Reproduce the full listing below unchanged, apart from the pictures.
------ DATA PROVIDED ------
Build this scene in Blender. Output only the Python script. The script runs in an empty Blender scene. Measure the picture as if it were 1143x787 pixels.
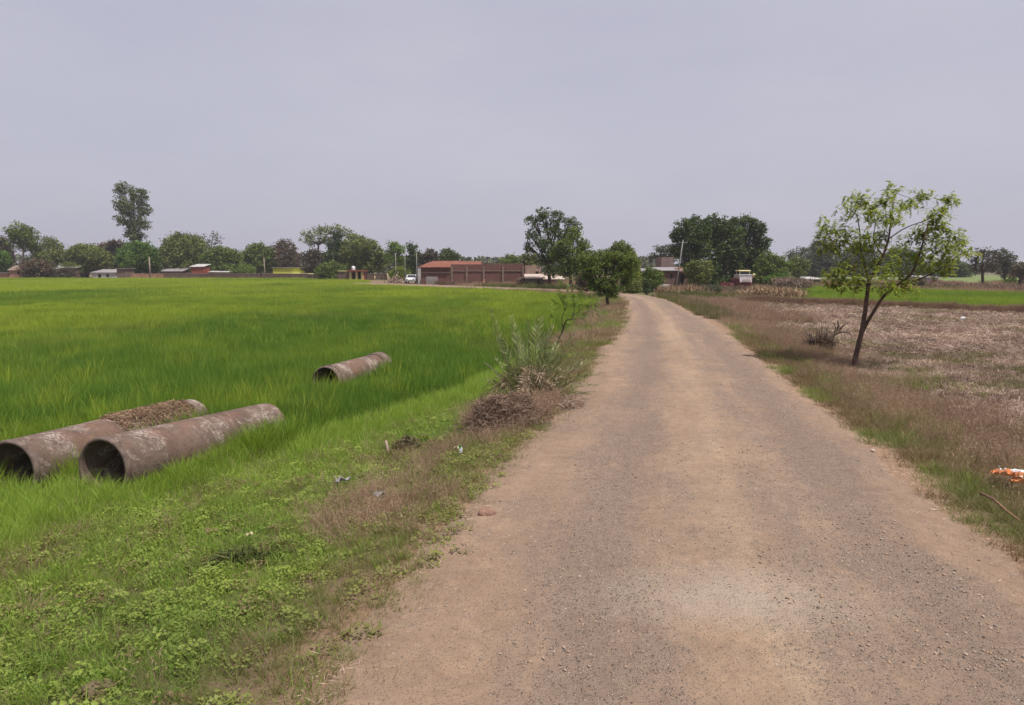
import bpy, math, random
import numpy as np
from mathutils import Vector
rnd = random.Random(7)
rng = np.random.default_rng(11)
scene = bpy.context.scene
COL = scene.collection
PI = math.pi
# ------------------------------------------------------------------ camera maths
F = 740.0
CX, CY = 571.5, 393.5
CAMZ = 2.6
PITCH = math.atan(95.5 / F)
cp, sp = math.cos(PITCH), math.sin(PITCH)
def ray(px, py):
    u = (px - CX) / F; v = -(py - CY) / F
    return u, cp + v * sp, -sp + v * cp
def P(px, py, Y):
    """point on the sight line of a photo pixel at distance Y"""
    dx, dy, dz = ray(px, py); t = Y / dy
    return np.array([dx * t, Y, CAMZ + dz * t])
def G(px, py, z=0.0):
    dx, dy, dz = ray(px, py); t = (z - CAMZ) / dz
    return np.array([dx * t, dy * t, z])
def mpp(Y):            # metres per pixel
    return Y / (F * cp)
# ------------------------------------------------------------------ noise
def _hash(ix, iy, seed):
    h = (ix.astype(np.int64) * 374761393 + iy.astype(np.int64) * 668265263 + seed * 982451653) & 0xffffffff
    h = ((h ^ (h >> 13)) * 1274126177) & 0xffffffff
    return ((h ^ (h >> 16)) & 0xffff) / 65535.0
def vnoise(x, y, seed=0):
    x = np.asarray(x, float); y = np.asarray(y, float)
    ix = np.floor(x); iy = np.floor(y); fx = x - ix; fy = y - iy
    fx = fx * fx * (3 - 2 * fx); fy = fy * fy * (3 - 2 * fy)
    a = _hash(ix, iy, seed); b = _hash(ix + 1, iy, seed); c = _hash(ix, iy + 1, seed); d = _hash(ix + 1, iy + 1, seed)
    return (a + (b - a) * fx) * (1 - fy) + (c + (d - c) * fx) * fy
def fbm(x, y, seed=0, o=3):
    s = 0; a = 0.5; t = 0
    for k in range(o):
        s = s + a * vnoise(np.asarray(x) * 2 ** k, np.asarray(y) * 2 ** k, seed + k * 17); t += a; a *= 0.5
    return s / t
def smooth(a, b, x):
    t = np.clip((x - a) / (b - a), 0, 1); return t * t * (3 - 2 * t)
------
* [IN RESPONSE]:
Build this scene in Blender. Output only the Python script. The script runs in an empty Blender scene. Measure the picture as if it were 1143x787 pixels.
import bpy, math, random
import numpy as np
from mathutils import Vector
rnd = random.Random(7)
rng = np.random.default_rng(11)
scene = bpy.context.scene
COL = scene.collection
PI = math.pi
# ------------------------------------------------------------------ camera maths
F = 740.0
CX, CY = 571.5, 393.5
CAMZ = 2.6
PITCH = math.atan(95.5 / F)
cp, sp = math.cos(PITCH), math.sin(PITCH)
def ray(px, py):
    u = (px - CX) / F; v = -(py - CY) / F
    return u, cp + v * sp, -sp + v * cp
def P(px, py, Y):
    """point on the sight line of a photo pixel at distance Y"""
    dx, dy, dz = ray(px, py); t = Y / dy
    return np.array([dx * t, Y, CAMZ + dz * t])
def G(px, py, z=0.0):
    dx, dy, dz = ray(px, py); t = (z - CAMZ) / dz
    return np.array([dx * t, dy * t, z])
def mpp(Y):            # metres per pixel
    return Y / (F * cp)
# ------------------------------------------------------------------ noise
def _hash(ix, iy, seed):
    h = (ix.astype(np.int64) * 374761393 + iy.astype(np.int64) * 668265263 + seed * 982451653) & 0xffffffff
    h = ((h ^ (h >> 13)) * 1274126177) & 0xffffffff
    return ((h ^ (h >> 16)) & 0xffff) / 65535.0
def vnoise(x, y, seed=0):
    x = np.asarray(x, float); y = np.asarray(y, float)
    ix = np.floor(x); iy = np.floor(y); fx = x - ix; fy = y - iy
    fx = fx * fx * (3 - 2 * fx); fy = fy * fy * (3 - 2 * fy)
    a = _hash(ix, iy, seed); b = _hash(ix + 1, iy, seed); c = _hash(ix, iy + 1, seed); d = _hash(ix + 1, iy + 1, seed)
    return (a + (b - a) * fx) * (1 - fy) + (c + (d - c) * fx) * fy
def fbm(x, y, seed=0, o=3):
    s = 0; a = 0.5; t = 0
    for k in range(o):
        s = s + a * vnoise(np.asarray(x) * 2 ** k, np.asarray(y) * 2 ** k, seed + k * 17); t += a; a *= 0.5
    return s / t
def smooth(a, b, x):
    t = np.clip((x - a) / (b - a), 0, 1); return t * t * (3 - 2 * t)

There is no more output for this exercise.